Data block

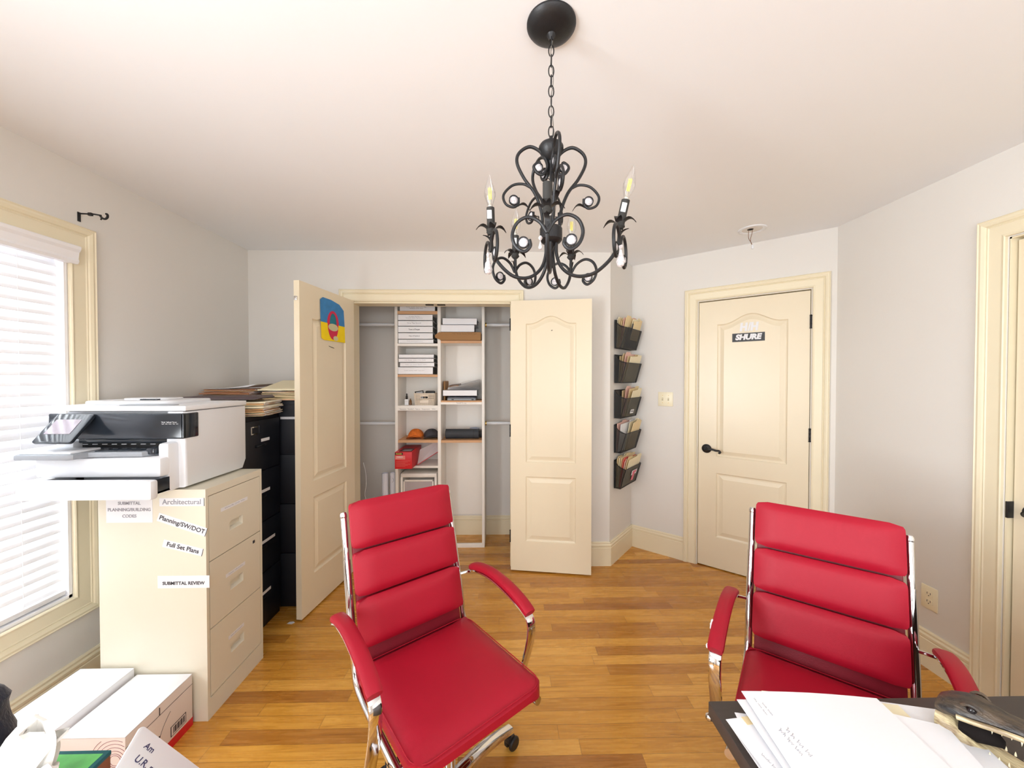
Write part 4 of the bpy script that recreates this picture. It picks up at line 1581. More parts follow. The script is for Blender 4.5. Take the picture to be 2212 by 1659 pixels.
# rolled plans behind the unit on the left
for (x, r, hgt, lab) in ((-1.03, 0.03, 0.635, 'left roll of white building plans standing in the closet'), (-0.965, 0.026, 0.64, 'right roll of white building plans against the shelving unit')):
    q = M()
    pts = []
    for i in range(40):
        a = i * 0.45
        pts.append((math.cos(a) * r * (0.6 + 0.4 * i / 40), math.sin(a) * r * (0.6 + 0.4 * i / 40)))
    vs = [(p[0], p[1], 0) for p in pts] + [(p[0], p[1], hgt) for p in pts]
    q.raw(vs, [(i, i + 1, 40 + i + 1, 40 + i) for i in range(39)], mat('blueprint_paper', (226, 228, 238), 0.6, var=0.02))
    if x > -1.0:
        q.box((-0.012, -r - 0.0008, 0.3), (-0.010, -r, 0.62), INKB)
        q.tube(smoothpath([(0.006, -r + 0.001, 0.6), (0.012, -r + 0.004, 0.58), (0.006, -r + 0.001, 0.56)], 4), 0.001, INK, 4)
    thing1(q, 'rolled_plan', lab, 'paper roll', (x, 3.22, 0.001))
# thin cord hanging by the left closet leaf
q = M()
q.tube(smoothpath([(-1.13, 2.99, 0.78), (-1.112, 2.99, 0.7), (-1.108, 2.99, 0.6), (-1.12, 2.99, 0.52), (-1.11, 2.99, 0.45), (-1.13, 2.99, 0.1), (-1.12, 2.99, 0.004)], 6), 0.0015, WHITEP, 6)
tag(q.build('cord'), 'thin white cord hanging just inside the left edge of the closet', 'cord')

# ------------------------------------------------------------------ wall file pockets
PW, PO = 0.325, 0.068
pk_z = (1.690, 1.418, 1.140, 0.868, 0.588)
wire = mat('black_wire_frame', (22, 22, 23), 0.4, 0.4)


def pocket():
    e = empty('wall_file_pocket', (0, 0, 0))
    q = M()
    # local: x along wall, y into wall (room is -y), z up
    h0, hf, dt, dbm = 0.22, 0.155, 0.095, 0.05
    q.raw([(0, 0, 0), (PW, 0, 0), (PW, 0, h0), (0, 0, h0)], [(0, 1, 2, 3)], MESHM)
    q.build('back_mesh', e)
    q = M()
    fl = [(0, -dbm, 0.0), (PW, -dbm, 0.0), (PW, -dt, hf), (0, -dt, hf)]
    q.raw(fl, [(0, 1, 2, 3)], MESHM)
    q.raw([(0, 0, 0), (PW, 0, 0), (PW, -dbm, 0), (0, -dbm, 0)], [(0, 1, 2, 3)], MESHM)
    q.raw([(0, 0, 0), (0, -dbm, 0), (0, -dt, hf), (0, -0.03, 0.185), (0, 0, h0)], [(0, 1, 2, 3, 4)], MESHM)
    q.raw([(PW, 0, 0), (PW, -dbm, 0), (PW, -dt, hf), (PW, -0.03, 0.185), (PW, 0, h0)], [(4, 3, 2, 1, 0)], MESHM)
    q.build('basket_mesh', e)
    q = M()
    for x in (0, PW):
        q.tube([(x, -0.002, h0), (x, -0.002, 0), (x, -dbm, 0), (x, -dt, hf)], 0.0028, wire, 6)
        q.tube(smoothpath([(x, -0.002, h0), (x, -0.02, 0.195), (x, -0.05, 0.165), (x, -dt, hf)], 4), 0.0028, wire, 6)
    for (y, z) in ((-0.002, h0), (-0.002, 0), (-dbm, 0), (-dt, hf)):
        q.tube([(0, y, z), (PW, y, z)], 0.0028, wire, 6)
    q.build('wire_frame', e)
    return e


p0 = pocket()
rotA = math.atan2(dAB.y, dAB.x)
plabs = ['topmost black mesh wall file pocket, overstuffed with folders and a badge', 'second black mesh wall file pocket from the top, holding manila folders', 'third black mesh wall file pocket, with a small white label and dark empty left side',
         'fourth black mesh wall file pocket from the top, holding a white sheet and folders', 'lowest black mesh wall file pocket, with a pink paper note on its front']
for i, z in enumerate(pk_z):
    e = p0 if i == 0 else copy_tree(p0)
    base = A + dAB * PO - nAB * 0.006
    e.location = (base.x, base.y, z)
    e.rotation_euler = (0, 0, rotA)
    tag(e, plabs[i], 'file pocket', 'wall file pockets')
    rnd = random.Random(30 + i)
    x_lo = 0.015 if i not in (1, 2) else 0.06
    if i == 2:
        x_lo = 0.11
    nf = (7, 5, 4, 4, 7)[i]
    for k in range(nf):
        mt = (MANILA3, MANILA, MANILA, mat('pink_tinted_card', (232, 190, 178), 0.7), MANILA)[(k + i) % 5]
        if i == 3 and k == 1:
            mt = PAPER
        if i == 4 and k == 3:
            mt = mat('coral_card', (226, 110, 96), 0.7)
        hh = 0.236 + rnd.uniform(-0.01, 0.02)
        q = M()
        x0 = x_lo + k * 0.006 + (0.1 if (i in (0, 3) and k > nf - 3) else 0)
        x1 = PW - 0.012 - rnd.uniform(0, 0.012)
        t = x0 + (x1 - x0) * rnd.choice((0.05, 0.35, 0.62))
        prof = [(x0, 0), (x1, 0), (x1, hh - 0.012)]
        for a in (t + 0.085, t + 0.08, t + 0.005, t):
            prof.append((min(a, x1 - 0.001), hh if a in (t + 0.08, t + 0.005) else hh - 0.012))
        prof.append((x0, hh - 0.02))
        q.prism(prof, 0, 0.003, mt, T=frame((0, 0, 0), (1, 0, 0), (0, 0, 1), (0, -1, 0)))
        o = q.build('file_folder')
        a = math.atan2(0.045, 0.155) * (0.15 + 0.85 * k / (nf - 1)) * 0.95
        loc = Vector((0, -0.008 - 0.034 * k / (nf - 1), 0.005))
        o.matrix_world = Matrix.Translation(e.location) @ Matrix.Rotation(rotA, 4, 'Z') @ Matrix.Translation(loc) @ Matrix.Rotation(a, 4, 'X')
        nm = ('topmost', 'second', 'third', 'fourth', 'lowest')[i]
        if mt is PAPER:
            tag(o, 'white sheet of paper sticking up from the fourth wall pocket', 'paper')
        elif mt.name == 'coral_card':
            tag(o, 'coral red folder sticking up from the lowest wall pocket', 'folder')
        else:
            tag(o, f'manila folder, {ORD[nf - 1 - k] if k < nf - 1 else "first"} from the front in the {nm} black mesh wall pocket', 'folder', f'folders in the {nm} wall pocket')
    if i == 0:
        q = M()
        q.prism([(0.06, 0), (0.31, 0), (0.315, 0.165), (0.06, 0.165)], 0, 0.002, RUBBER, T=frame((0, 0, 0), (1, 0, 0), (0, 0, 1), (0, -1, 0)))
        q.prism([(0.12, 0.12), (0.2, 0.12), (0.22, 0.19), (0.13, 0.2)], 0.002, 0.004, DKGREY, T=frame((0, 0, 0), (1, 0, 0), (0, 0, 1), (0, -1, 0)))
        o = q.build('black_folder')
        o.matrix_world = Matrix.Translation(e.location) @ Matrix.Rotation(rotA, 4, 'Z') @ Matrix.Translation((0, -0.046, 0.005)) @ Matrix.Rotation(R(13), 4, 'X')
        tag(o, 'black folder at the front of the topmost wall pocket', 'folder')
    if i in (2, 4):
        q = M()
        q.T = frame((0, -0.052, 0.0), (1, 0, 0), (0, math.sin(R(-16.2)), math.cos(R(16.2))), None) if False else Matrix.Translation((0, -0.0535, 0)) @ Matrix.Rotation(R(16.2), 4, 'X')
        if i == 2:
            q.box((0.16, -0.001, 0.03), (0.23, 0, 0.062), PAPER)
            q.scrawl(0.055, 0.02, INK, Matrix.Translation((0.195, -0.0012, 0.046)) @ RX, seed=6, words=1)
        else:
            q.box((0.15, -0.001, 0.085), (0.26, 0, 0.125), PAPER)
            q.box((0.175, -0.002, 0.035), (0.22, -0.001, 0.118), PINK)
            q.box((0.165, -0.0022, 0.098), (0.24, -0.0012, 0.12), PINK)
        q.build('note', e)['label'] = 'white label' if i == 2 else 'pink paper note'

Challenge
Go from the first line of the data above to the line containing "tag(q.build('cord'), 'thin white" and retype exactly those lines, both included, but none of the pictures.

Expected output
Write part 4 of the bpy script that recreates this picture. It picks up at line 1581. More parts follow. The script is for Blender 4.5. Take the picture to be 2212 by 1659 pixels.
# rolled plans behind the unit on the left
for (x, r, hgt, lab) in ((-1.03, 0.03, 0.635, 'left roll of white building plans standing in the closet'), (-0.965, 0.026, 0.64, 'right roll of white building plans against the shelving unit')):
    q = M()
    pts = []
    for i in range(40):
        a = i * 0.45
        pts.append((math.cos(a) * r * (0.6 + 0.4 * i / 40), math.sin(a) * r * (0.6 + 0.4 * i / 40)))
    vs = [(p[0], p[1], 0) for p in pts] + [(p[0], p[1], hgt) for p in pts]
    q.raw(vs, [(i, i + 1, 40 + i + 1, 40 + i) for i in range(39)], mat('blueprint_paper', (226, 228, 238), 0.6, var=0.02))
    if x > -1.0:
        q.box((-0.012, -r - 0.0008, 0.3), (-0.010, -r, 0.62), INKB)
        q.tube(smoothpath([(0.006, -r + 0.001, 0.6), (0.012, -r + 0.004, 0.58), (0.006, -r + 0.001, 0.56)], 4), 0.001, INK, 4)
    thing1(q, 'rolled_plan', lab, 'paper roll', (x, 3.22, 0.001))
# thin cord hanging by the left closet leaf
q = M()
q.tube(smoothpath([(-1.13, 2.99, 0.78), (-1.112, 2.99, 0.7), (-1.108, 2.99, 0.6), (-1.12, 2.99, 0.52), (-1.11, 2.99, 0.45), (-1.13, 2.99, 0.1), (-1.12, 2.99, 0.004)], 6), 0.0015, WHITEP, 6)
tag(q.build('cord'), 'thin white cord hanging just inside the left edge of the closet', 'cord')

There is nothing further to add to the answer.